Filistinli siyasi analist Nizar Nazzal ise sızıntıları, arabulucular ve Hamas üzerinde ‘doğrudan baskı’ kurma girişimi olarak nitelendirdi. Nazzal, Hamas’ın silahsızlandırılmasının zaman alacağını ve uygulanmasının zorluklar içereceğini, ayrıca İsrail içinde sahte zafer algısı yaratmayı hedeflediğini ifade etti.

Söz konusu tartışmalar, Miami’de yapılan toplantının sonuçlarıyla eş zamanlı olarak gerçekleşti. Mısır, Katar, Türkiye ve ABD’yi temsil eden arabulucuların açıklamasına göre, ABD’nin gönderdiği diplomat Steve Witkoff’un X hesabından aktardığı mesajda, ikinci aşama görüşmelerinde Gazze’de birleşik otorite altında sivil ve kamu düzeninin korunmasını sağlayacak bir yönetim organının güçlendirilmesine vurgu yapıldığı belirtildi.
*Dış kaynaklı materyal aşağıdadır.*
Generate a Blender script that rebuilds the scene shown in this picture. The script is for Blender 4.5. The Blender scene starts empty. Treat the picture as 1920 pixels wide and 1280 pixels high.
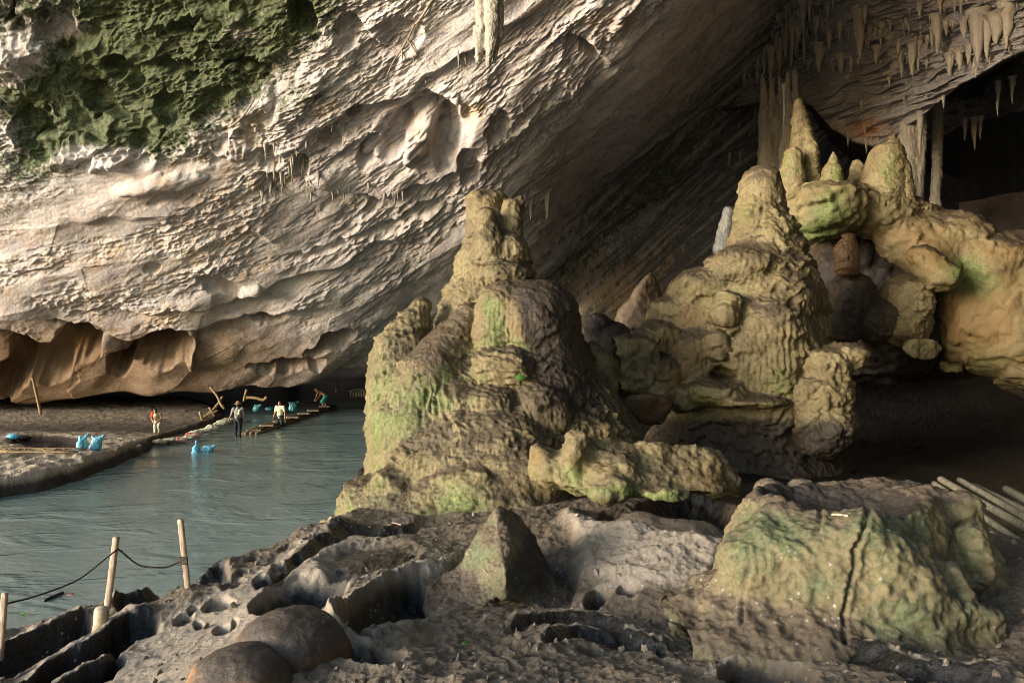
import bpy, bmesh, math, random
import numpy as np
from mathutils import Vector, Matrix
random.seed(7)
RNG = np.random.RandomState(11)
f32 = np.float32
scene = bpy.context.scene
COL = scene.collection
CAM_Z = 4.5          # eye height above the water (water is z = 0)
FPX = 1280.0         # focal length in photo pixels (24 mm on a 36 mm sensor)

def P(px, py, d):
    """world point at distance d along the line of sight of a photo pixel"""
    return np.array([(px-960)/FPX*d, d, CAM_Z-(py-640)/FPX*d])
def R(rp, d):
    return rp/FPX*d

# ------------------------------------------------------------------ noise
_perm = RNG.permutation(256).astype(np.int32)
_perm = np.concatenate([_perm, _perm, _perm])
_g = RNG.randn(256, 3); _g /= np.linalg.norm(_g, axis=1)[:, None]
_g = (_g*1.5).astype(f32)
_GX = np.ascontiguousarray(_g[:, 0]); _GY = np.ascontiguousarray(_g[:, 1]); _GZ = np.ascontiguousarray(_g[:, 2])

def perlin(x, y, z):
    x = np.asarray(x, f32); y = np.asarray(y, f32); z = np.asarray(z, f32)
    x, y, z = np.broadcast_arrays(x, y, z)
    xf = np.floor(x); yf = np.floor(y); zf = np.floor(z)
    xi = xf.astype(np.int32) & 255; yi = yf.astype(np.int32) & 255; zi = zf.astype(np.int32) & 255
    x = x-xf; y = y-yf; z = z-zf
    u = x*x*x*(x*(x*6-15)+10); v = y*y*y*(y*(y*6-15)+10); w = z*z*z*(z*(z*6-15)+10)
    A = _perm[xi]+yi; B = _perm[xi+1]+yi
    AA = _perm[A]+zi; AB = _perm[A+1]+zi; BA = _perm[B]+zi; BB = _perm[B+1]+zi
    def gr(h, a, b, c):
        h = _perm[h]
        return _GX[h]*a+_GY[h]*b+_GZ[h]*c
    n00 = gr(AA, x, y, z); n10 = gr(BA, x-1, y, z)
    r = n00+u*(n10-n00)
    n01 = gr(AB, x, y-1, z); n11 = gr(BB, x-1, y-1, z)
    r2 = n01+u*(n11-n01)
    a = r+v*(r2-r)
    n00 = gr(AA+1, x, y, z-1); n10 = gr(BA+1, x-1, y, z-1)
    r = n00+u*(n10-n00)
    n01 = gr(AB+1, x, y-1, z-1); n11 = gr(BB+1, x-1, y-1, z-1)
    r2 = n01+u*(n11-n01)
    b = r+v*(r2-r)
    return a+w*(b-a)

def fbm(x, y, z, o=4, gain=.5, lac=2.03):
    s = 0; a = 1.0; f = 1.0
    for i in range(o):
        s = s+a*perlin(x*f+17.3*i, y*f-9.1*i, z*f+4.7*i); a *= gain; f *= lac
    return s
def ridged(x, y, z, o=3, gain=.5, lac=2.1):
    s = 0; a = 1.0; f = 1.0
    for i in range(o):
        s = s+a*(1-2*np.abs(perlin(x*f+31.3*i, y*f+9.7*i, z*f-14.1*i))); a *= gain; f *= lac
    return s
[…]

Arabulucular, geçiş sürecinde sivil ve güvenlik alanları ile yeniden inşayı yönetmek üzere Barış Konseyi’nin kurulması ve aktif hale getirilmesine destek verdiklerini açıkladı.

xscdfg
Gazze Şeridi’ndeki Sivil Savunma Müdürlüğü mensupları, 2023 yılında er-Rimal mahallesinde yıkılan bir binanın enkazı arasında ceset arıyor. (AFP)

Arabulucular, tüm taraflara yükümlülüklerini yerine getirme, itidal gösterme ve denetim mekanizmalarıyla iş birliği yapma çağrısında bulundu. Ayrıca ikinci aşamanın uygulanmasını ilerletmek amacıyla önümüzdeki haftalarda görüşmelerin devam edeceği açıklandı.

Ahmed Fuad Enver, ikinci aşama için geri sayımın başladığını belirterek, “İsrail’in bu aşamaya girmesi için zorunlu bir süreç olacak… Ocak ayında bunu görebiliriz” dedi.

Nizar Nazzal ise Miami toplantısının ikinci aşamanın ana hatlarını çizdiğini, Barış Konseyi, Gazze Yönetim Komitesi ve istikrar güçlerinin oluşturulmasının uygulamaya konduğunu söyledi. Nazzal, buna bağlı olarak İsrail’in, silahsızlandırma ve saldırıların devamı gibi engellere rağmen ABD baskısı altında ikinci aşamaya katılmak zorunda kalacağını ifade etti.